June-September 1993 - the First Hermitage
История · 18.01.2006
By 44100Hz
DJ Volodya:
"My personal club history began in June 1993. It was right around then that Artyom and I were returning from Belgium with a haul of six cassettes onto which we'd dubbed the Solid Sound compilations. Back then, in Belgium, we got hooked on this music. One day in Belgium I went into a record shop, saw the words "Digital Orgasm", and they made a wild impression on me - non-standard music, something I'd never heard, yet something reminiscent of Space. I liked it, and that's where my passion for electronic music began. On returning to Moscow, I started looking for something similar here, some discos with that kind of music.
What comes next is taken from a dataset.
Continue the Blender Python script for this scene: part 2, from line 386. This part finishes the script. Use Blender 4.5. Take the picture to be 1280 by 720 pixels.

By then I'd already heard about the "Gagarin party", but that party already existed on the level of legend. At that moment the fashionable club was Jump, where all my friends and acquaintances - the "hustlers" - went. I too belonged to this commercial caste, hustling on the Arbat along with other figures who later became well known and who were part of Bogdan Titomir's cohort. So Jump, in theory, ought to have been "my" place too. But by then Jump had already become a "crooked" club, and there was nothing to do there.
And then one day Artyom and I come to the Irish House on Novy Arbat, grab a Moscow Times and look at where to go - somewhere cheap. In the end, for five dollars, we bought a ticket to the "Hermitage", where I ran into an old acquaintance, also a "hustler", Yura, who introduced me to Dima Petrov, at the time Sveta Vickers's live-in partner and a co-owner of the club. Half an hour into the "Hermitage" I told Dima that their music was shit, and that Artyom and I were ready to fix their musical policy for a bottle of vodka.
Sveta and Dima, to my surprise, agreed. The following weekend we came to the "Hermitage" with those six cassettes, some compilation CDs and recordings of, for some reason, grunge bands. That's how my DJ career began.
The terms were ironclad. For 25 roubles cash and a bottle of vodka we played everything under the sun - from real techno to Rage Against the Machine. Plus the slow dances, without which there was no getting by. Of course, it was hard to call it playing. We didn't really mix anything properly, but we sincerely tried to. Without any schooling, by intuition.
We played off CDs and cassettes, as was the custom then. Nobody had even heard of vinyl back then; there was practically none of it in Moscow. Personally, I got acquainted with the vinyl aesthetic much later, when Mick Nice came on tour to Jump. Back then literally all of Moscow came to that party, Artyom and I included. For me, Nice's performance was an utter shock. That was the first time I saw Technics turntables in Moscow, and how deftly the DJ handled them. What especially impressed me then were the mysterious records with only two tracks recorded on them - nothing like it had been seen in Moscow before.
But at the "Hermitage" these innovations weren't needed. We played there every Friday and Saturday, still on cassettes and CDs, invariably drawing "all of Moscow" to the club. Sveta and Dima made very good money from it and lived rather large. Since everyone paid at the door, and everyone paid at the bar.
The crowd at the club was most splendid. There were beautiful women, there were rich men, there was the bohemia, there were the "hustlers", there were drug addicts - there was everyone! And everyone got along. I remember that Nastya Mikhailovskaya was a regular; Yegor Schuppe, now the husband of Katya Berezovskaya, was constantly around. This whole bohemian life, with its scenes of jealousy and drunken showdowns, unfolded before our eyes and amused us no end.
It was there that I first heard something about "acid", but somehow I paid it no mind. Drugs, of course, were present, but they weren't the dominant factor. All that came much later, in the era of gangster raves and quatrains: "We party just fine / We bother no one / We blew all the dough / We'll earn some more". Back then none of us used. I knew people, of course, who were into it, but we were "clean". The general energy of the parties was enough for us.
The summer of 1993 passed in a kind of frenzy. We even caught the attention of Volodya Fonarev, by then already a fashionable radio host, who was the first to say on "Maximum" that decent parties were being held at the "Hermitage". That was a moment of glory.
And suddenly, in the autumn of 1993, the first "Hermitage" closes. It turned out that the chief director of the Hermitage theatre, Levitin, was extremely displeased with everything going on there, and by an act of will shut the whole operation down.